Dissipative solitons for bistable delayed-feedback systems

TL;DR

This paper investigates how nonlinear delayed feedback in the Ikeda model can generate dissipative solitons, including dark and bright types, with potential applications in information storage due to the increasing number of coexisting states.

Contribution

It demonstrates the emergence of dissipative solitons in delayed-feedback systems through numerical and experimental methods, revealing new soliton-based structures and their robustness.

Findings

Identification of dark and bright solitons in simulations and experiments

Wide parameter regions support various compound soliton structures

Number of coexisting soliton states increases rapidly with delay

Abstract

We study how nonlinear delayed-feedback in the Ikeda model can induce solitary impulses, i.e. dissipative solitons.

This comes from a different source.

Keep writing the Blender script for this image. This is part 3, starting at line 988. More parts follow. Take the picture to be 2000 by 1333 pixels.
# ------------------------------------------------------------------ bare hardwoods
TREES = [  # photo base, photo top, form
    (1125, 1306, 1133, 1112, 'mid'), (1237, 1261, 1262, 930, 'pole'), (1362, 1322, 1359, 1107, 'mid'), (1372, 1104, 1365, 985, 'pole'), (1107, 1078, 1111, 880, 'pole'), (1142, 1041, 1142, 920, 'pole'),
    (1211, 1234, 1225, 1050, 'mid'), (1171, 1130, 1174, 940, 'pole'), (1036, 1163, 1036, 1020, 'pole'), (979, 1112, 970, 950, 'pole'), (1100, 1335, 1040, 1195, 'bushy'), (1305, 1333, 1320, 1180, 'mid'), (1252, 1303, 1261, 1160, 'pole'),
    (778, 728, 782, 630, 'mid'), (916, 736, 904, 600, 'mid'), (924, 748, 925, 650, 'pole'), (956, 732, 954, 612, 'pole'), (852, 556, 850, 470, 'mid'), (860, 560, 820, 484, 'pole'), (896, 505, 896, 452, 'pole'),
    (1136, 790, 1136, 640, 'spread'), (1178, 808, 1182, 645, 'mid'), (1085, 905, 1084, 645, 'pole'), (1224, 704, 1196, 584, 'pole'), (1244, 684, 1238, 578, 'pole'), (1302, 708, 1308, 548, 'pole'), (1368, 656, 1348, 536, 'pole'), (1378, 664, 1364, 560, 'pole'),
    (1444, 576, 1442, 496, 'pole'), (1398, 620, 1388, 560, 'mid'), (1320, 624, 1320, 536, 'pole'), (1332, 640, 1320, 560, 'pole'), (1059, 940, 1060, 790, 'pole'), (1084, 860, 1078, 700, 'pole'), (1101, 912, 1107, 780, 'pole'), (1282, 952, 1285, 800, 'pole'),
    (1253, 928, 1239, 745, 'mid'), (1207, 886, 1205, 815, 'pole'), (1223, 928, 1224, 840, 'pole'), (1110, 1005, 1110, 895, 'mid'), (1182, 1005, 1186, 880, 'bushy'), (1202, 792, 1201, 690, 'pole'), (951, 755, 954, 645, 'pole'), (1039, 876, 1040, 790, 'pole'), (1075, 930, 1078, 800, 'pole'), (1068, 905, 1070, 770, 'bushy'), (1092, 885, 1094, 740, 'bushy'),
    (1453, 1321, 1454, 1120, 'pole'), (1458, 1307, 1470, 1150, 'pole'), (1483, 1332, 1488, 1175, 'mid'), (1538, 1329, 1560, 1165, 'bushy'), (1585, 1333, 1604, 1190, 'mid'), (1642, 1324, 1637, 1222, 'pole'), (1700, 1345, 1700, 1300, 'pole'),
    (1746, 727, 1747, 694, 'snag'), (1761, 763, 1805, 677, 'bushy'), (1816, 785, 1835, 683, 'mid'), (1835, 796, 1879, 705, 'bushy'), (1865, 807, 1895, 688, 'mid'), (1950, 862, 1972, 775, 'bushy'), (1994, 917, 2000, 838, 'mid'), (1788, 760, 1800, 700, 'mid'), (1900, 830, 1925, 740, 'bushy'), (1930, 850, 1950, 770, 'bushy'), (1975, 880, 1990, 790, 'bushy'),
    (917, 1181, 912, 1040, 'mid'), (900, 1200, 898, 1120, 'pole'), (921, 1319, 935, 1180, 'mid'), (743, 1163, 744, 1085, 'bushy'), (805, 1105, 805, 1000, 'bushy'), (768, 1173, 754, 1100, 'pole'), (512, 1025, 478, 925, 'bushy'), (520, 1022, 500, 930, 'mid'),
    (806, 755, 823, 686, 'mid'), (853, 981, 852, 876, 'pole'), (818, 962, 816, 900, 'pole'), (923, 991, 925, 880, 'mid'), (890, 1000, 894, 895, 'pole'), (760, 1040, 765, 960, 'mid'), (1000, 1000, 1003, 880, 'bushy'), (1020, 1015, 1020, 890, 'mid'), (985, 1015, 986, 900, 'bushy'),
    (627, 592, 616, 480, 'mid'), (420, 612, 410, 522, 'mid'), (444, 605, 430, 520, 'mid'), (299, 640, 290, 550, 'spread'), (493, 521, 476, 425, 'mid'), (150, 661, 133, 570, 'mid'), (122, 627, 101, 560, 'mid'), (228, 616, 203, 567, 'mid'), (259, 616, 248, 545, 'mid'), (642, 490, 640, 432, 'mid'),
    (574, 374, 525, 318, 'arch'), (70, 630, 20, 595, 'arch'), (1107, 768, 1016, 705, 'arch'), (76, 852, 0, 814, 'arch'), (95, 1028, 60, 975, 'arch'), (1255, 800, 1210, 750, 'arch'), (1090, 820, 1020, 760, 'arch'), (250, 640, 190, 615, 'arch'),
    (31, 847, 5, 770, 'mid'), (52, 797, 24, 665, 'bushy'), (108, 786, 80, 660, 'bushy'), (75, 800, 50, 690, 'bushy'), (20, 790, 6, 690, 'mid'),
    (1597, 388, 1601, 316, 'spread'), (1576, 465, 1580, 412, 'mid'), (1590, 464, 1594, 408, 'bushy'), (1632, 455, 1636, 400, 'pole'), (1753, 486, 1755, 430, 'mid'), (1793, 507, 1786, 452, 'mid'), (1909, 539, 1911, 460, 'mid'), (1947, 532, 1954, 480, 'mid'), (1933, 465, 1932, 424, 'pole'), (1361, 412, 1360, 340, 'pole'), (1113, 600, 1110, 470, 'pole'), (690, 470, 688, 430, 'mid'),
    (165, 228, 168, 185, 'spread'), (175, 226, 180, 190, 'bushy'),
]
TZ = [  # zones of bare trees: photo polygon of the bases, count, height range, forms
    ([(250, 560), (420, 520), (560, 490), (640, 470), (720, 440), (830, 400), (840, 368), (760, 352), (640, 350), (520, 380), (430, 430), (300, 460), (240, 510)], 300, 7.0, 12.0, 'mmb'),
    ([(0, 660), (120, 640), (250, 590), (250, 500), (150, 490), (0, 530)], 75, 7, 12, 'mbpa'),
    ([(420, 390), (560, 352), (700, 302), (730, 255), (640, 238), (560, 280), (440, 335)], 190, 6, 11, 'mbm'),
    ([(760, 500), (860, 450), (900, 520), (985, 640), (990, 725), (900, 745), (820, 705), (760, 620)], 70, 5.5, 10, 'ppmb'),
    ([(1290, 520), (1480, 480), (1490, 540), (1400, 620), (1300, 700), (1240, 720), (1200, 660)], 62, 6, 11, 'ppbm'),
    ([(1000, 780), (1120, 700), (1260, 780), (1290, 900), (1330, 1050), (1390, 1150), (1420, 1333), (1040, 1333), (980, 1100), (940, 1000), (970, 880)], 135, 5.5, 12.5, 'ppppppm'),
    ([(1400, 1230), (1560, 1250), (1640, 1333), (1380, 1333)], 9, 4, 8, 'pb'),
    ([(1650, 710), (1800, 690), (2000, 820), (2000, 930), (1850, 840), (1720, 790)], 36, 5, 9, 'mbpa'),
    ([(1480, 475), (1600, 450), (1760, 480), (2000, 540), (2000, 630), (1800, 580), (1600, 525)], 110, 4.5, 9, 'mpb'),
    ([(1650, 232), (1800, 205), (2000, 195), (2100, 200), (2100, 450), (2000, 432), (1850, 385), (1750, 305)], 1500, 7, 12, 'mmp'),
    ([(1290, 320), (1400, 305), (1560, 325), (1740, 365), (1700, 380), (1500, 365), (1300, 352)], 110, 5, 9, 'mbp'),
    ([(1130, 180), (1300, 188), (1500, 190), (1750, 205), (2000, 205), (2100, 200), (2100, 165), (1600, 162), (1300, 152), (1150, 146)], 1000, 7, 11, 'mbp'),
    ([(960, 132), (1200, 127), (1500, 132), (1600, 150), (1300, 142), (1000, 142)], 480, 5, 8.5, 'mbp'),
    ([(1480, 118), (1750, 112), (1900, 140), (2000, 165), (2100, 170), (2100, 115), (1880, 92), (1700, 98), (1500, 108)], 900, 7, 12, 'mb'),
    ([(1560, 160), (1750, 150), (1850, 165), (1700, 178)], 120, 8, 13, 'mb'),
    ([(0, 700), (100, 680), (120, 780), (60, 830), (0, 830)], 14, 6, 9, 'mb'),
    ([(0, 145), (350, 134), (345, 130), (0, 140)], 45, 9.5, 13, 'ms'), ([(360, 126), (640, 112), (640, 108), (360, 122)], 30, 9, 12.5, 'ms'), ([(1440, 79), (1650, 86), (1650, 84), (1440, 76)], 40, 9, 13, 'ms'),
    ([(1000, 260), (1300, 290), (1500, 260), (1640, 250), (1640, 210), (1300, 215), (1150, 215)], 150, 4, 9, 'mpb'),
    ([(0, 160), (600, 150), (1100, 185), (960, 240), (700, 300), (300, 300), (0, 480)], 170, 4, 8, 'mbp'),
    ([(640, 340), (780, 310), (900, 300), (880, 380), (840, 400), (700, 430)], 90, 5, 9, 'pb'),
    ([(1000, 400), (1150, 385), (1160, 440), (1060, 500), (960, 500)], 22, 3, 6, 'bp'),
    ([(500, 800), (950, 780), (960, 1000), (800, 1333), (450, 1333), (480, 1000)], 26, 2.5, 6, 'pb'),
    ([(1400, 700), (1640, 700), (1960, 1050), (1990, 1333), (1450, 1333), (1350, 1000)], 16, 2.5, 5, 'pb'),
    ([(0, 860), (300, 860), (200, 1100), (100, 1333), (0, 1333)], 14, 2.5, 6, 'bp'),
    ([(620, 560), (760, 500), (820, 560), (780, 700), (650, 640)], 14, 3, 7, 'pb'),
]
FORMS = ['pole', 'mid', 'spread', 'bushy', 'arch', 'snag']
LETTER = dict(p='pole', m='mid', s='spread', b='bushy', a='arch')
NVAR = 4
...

The states are clearly identified in a virtual space-time representation of the equations with delay, and we find that conditions for their appearance is bistability of a nonlinear function and negative character of the delayed feedback. Both dark and bright solitons are identified in numerical simulations and physical electronic experiment showing an excellent qualitative correspondence and proving thereby the robustness of the phenomenon. Along with single spiking solitons, a variety of compound soliton-based structures is obtained in a wide parameter region on the route from the regular dynamics (two quiescent states) to developed spatio-temporal chaos. The number of coexisting soliton-based states is fast growing with delay, which can open new perspectives in the context of information storage.